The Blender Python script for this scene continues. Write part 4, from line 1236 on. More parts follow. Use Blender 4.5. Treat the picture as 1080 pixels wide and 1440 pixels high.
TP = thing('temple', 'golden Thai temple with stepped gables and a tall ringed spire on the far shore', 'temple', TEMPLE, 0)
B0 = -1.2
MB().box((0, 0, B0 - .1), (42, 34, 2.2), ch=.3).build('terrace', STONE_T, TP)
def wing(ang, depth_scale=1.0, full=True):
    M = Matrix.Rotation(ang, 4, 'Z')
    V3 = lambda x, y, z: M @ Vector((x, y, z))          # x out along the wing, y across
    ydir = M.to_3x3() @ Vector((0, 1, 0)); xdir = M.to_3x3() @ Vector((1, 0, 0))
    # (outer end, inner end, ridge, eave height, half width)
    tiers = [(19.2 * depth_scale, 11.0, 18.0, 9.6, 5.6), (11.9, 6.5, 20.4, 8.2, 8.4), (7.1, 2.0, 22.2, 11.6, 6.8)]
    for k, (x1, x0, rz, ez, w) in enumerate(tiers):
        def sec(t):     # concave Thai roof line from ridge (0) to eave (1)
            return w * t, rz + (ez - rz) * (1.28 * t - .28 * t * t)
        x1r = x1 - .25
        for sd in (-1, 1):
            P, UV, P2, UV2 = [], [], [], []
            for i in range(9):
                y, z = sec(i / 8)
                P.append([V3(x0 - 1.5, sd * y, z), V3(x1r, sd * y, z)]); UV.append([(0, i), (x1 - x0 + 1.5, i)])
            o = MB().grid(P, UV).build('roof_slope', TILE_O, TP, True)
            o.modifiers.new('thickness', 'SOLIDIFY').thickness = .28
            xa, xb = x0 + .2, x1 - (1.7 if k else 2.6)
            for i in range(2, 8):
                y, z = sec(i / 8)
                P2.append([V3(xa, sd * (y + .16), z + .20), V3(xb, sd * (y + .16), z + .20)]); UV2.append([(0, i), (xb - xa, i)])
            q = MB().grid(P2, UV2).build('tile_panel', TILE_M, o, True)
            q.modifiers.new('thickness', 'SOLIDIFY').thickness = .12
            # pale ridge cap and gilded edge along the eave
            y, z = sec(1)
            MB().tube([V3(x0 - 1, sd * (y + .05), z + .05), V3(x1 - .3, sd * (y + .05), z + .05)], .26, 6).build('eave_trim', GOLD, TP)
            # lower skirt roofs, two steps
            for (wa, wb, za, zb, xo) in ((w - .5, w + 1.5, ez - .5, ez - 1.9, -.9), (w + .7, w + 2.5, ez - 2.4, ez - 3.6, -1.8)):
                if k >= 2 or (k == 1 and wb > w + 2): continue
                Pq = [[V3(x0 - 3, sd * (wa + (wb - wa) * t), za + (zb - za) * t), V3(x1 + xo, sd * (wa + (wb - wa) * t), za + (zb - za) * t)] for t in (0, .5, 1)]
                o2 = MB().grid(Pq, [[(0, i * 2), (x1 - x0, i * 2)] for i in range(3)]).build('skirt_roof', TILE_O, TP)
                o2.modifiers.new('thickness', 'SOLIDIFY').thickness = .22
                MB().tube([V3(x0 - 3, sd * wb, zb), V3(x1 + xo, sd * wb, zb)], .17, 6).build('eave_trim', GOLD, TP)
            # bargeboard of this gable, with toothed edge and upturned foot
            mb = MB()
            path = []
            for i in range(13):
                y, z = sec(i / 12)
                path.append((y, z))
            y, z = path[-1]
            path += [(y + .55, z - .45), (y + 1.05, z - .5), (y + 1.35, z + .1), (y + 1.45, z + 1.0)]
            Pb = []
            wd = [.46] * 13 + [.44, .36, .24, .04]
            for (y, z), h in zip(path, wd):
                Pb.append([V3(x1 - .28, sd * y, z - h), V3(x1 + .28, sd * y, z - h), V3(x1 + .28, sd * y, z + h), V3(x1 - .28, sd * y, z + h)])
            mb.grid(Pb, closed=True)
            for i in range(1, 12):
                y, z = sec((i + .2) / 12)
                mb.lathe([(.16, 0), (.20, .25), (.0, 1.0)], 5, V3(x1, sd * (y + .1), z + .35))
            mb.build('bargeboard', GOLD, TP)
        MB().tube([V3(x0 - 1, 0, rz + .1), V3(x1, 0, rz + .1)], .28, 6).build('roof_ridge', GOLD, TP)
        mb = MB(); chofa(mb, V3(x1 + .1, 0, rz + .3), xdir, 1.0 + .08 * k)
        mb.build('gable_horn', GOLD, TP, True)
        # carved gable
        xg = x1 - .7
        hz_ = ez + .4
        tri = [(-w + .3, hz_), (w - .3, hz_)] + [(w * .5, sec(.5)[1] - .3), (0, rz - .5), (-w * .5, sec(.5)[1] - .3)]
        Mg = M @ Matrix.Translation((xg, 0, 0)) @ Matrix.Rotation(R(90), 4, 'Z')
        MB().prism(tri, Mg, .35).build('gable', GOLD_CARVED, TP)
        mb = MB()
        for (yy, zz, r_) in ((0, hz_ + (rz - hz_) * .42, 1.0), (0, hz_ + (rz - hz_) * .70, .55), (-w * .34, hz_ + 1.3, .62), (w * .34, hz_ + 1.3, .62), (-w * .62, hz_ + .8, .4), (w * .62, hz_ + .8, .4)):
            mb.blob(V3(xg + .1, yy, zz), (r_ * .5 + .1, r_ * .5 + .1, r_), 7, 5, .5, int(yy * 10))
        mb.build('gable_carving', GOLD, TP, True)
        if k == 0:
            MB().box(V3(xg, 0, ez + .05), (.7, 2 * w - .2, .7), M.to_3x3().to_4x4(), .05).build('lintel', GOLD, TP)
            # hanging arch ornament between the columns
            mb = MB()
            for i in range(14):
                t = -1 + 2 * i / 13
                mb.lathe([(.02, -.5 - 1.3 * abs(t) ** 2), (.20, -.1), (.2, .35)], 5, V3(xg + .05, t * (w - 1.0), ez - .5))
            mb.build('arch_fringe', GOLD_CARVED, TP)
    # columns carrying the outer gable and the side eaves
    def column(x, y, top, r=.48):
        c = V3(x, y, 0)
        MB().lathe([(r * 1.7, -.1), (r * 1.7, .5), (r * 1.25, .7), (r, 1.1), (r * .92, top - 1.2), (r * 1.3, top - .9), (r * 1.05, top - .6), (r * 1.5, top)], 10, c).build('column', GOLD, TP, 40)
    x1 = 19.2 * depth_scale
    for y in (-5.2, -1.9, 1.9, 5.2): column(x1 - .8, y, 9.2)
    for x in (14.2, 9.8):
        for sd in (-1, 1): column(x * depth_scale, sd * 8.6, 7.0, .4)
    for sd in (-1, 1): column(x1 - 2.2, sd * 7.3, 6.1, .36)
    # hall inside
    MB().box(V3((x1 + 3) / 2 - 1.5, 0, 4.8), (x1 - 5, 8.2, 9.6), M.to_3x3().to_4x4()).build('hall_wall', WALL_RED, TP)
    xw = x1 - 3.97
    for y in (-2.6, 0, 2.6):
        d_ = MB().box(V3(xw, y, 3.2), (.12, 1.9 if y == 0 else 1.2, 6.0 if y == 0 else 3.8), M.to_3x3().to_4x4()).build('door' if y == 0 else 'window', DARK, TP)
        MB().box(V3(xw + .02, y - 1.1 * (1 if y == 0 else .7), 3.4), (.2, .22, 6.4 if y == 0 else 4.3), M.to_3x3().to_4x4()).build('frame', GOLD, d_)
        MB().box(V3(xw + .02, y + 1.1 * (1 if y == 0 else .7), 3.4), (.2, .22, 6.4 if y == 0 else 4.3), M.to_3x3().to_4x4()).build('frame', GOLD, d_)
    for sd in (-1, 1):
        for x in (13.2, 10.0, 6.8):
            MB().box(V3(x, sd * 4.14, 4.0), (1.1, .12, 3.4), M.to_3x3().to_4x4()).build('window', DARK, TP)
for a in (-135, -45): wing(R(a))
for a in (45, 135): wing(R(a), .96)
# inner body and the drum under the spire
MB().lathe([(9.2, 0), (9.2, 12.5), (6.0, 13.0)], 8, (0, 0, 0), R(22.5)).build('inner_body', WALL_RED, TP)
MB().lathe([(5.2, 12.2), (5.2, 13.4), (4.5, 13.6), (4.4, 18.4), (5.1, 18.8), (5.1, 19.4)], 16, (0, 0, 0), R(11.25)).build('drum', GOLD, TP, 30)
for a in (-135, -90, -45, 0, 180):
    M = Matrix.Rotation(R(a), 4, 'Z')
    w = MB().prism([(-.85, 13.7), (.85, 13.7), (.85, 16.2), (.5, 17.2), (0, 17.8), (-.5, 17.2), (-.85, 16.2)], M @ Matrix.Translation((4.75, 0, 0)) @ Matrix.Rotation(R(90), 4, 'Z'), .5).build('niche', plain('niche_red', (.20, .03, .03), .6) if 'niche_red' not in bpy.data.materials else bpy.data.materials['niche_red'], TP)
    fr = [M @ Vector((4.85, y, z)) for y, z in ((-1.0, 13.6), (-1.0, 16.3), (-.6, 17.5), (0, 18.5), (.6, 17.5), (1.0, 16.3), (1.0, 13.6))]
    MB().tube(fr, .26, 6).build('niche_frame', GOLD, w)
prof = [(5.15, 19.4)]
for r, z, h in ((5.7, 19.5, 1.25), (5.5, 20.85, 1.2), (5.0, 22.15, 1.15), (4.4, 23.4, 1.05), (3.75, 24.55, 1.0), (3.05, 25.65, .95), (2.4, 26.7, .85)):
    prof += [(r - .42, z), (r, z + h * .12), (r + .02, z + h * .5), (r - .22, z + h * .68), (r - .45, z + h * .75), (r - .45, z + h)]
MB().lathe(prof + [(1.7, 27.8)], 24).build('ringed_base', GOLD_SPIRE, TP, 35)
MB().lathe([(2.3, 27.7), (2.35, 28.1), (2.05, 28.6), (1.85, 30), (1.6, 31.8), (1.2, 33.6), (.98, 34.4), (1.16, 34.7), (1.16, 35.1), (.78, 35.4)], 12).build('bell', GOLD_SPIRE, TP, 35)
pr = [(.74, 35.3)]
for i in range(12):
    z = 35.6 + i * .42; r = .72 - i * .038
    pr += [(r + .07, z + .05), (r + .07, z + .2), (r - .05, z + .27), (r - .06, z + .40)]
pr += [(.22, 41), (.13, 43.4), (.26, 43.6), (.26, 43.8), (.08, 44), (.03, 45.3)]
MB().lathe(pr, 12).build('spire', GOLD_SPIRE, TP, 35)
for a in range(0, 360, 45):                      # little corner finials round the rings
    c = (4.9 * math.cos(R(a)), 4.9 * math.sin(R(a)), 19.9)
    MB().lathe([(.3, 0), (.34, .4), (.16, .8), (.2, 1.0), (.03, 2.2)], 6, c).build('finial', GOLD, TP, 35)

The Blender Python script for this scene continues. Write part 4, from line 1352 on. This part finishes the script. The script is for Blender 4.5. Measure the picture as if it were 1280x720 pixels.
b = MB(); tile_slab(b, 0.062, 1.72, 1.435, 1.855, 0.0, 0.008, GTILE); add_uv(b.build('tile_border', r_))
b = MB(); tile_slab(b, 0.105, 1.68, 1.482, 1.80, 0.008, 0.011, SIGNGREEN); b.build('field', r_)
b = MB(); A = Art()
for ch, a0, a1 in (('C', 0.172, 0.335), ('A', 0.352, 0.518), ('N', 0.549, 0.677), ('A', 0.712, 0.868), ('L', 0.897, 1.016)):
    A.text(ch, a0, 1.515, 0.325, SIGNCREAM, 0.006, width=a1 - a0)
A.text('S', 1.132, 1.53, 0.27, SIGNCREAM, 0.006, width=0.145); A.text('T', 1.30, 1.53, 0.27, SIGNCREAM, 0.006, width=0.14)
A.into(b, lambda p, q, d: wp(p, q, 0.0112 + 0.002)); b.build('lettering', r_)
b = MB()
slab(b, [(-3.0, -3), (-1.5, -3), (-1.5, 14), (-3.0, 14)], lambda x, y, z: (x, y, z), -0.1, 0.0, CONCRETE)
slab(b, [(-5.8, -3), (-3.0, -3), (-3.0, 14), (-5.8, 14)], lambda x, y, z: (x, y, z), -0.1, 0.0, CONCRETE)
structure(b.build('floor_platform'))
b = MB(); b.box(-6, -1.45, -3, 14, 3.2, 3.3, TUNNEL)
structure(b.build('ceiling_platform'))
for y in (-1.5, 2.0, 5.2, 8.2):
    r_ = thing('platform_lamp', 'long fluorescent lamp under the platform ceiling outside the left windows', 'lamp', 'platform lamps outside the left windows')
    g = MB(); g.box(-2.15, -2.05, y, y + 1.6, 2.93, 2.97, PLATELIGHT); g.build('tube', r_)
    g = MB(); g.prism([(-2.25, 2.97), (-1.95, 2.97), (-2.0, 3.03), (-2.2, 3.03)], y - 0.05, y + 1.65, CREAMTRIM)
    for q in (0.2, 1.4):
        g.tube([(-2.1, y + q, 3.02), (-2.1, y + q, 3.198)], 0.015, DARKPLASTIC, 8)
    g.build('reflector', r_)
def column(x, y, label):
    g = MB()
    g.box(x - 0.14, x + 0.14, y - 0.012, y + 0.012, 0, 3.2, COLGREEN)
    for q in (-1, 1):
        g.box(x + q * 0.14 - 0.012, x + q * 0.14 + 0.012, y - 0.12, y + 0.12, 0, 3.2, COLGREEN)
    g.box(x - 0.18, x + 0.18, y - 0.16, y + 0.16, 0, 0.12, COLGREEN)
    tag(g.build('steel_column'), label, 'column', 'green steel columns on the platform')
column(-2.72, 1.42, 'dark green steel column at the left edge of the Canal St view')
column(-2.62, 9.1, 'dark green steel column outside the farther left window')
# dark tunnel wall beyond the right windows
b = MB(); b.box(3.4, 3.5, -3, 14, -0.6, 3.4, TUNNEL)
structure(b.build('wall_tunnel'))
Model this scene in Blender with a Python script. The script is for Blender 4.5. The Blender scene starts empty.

==================================================

**PROBLEM DESCRIPTION:** From the records above, pull out each line that has "with".

**TASK RESPONSE:**
TP = thing('temple', 'golden Thai temple with stepped gables and a tall ringed spire on the far shore', 'temple', TEMPLE, 0)
            # bargeboard of this gable, with toothed edge and upturned foot
Model this scene in Blender with a Python script. The script is for Blender 4.5. The Blender scene starts empty.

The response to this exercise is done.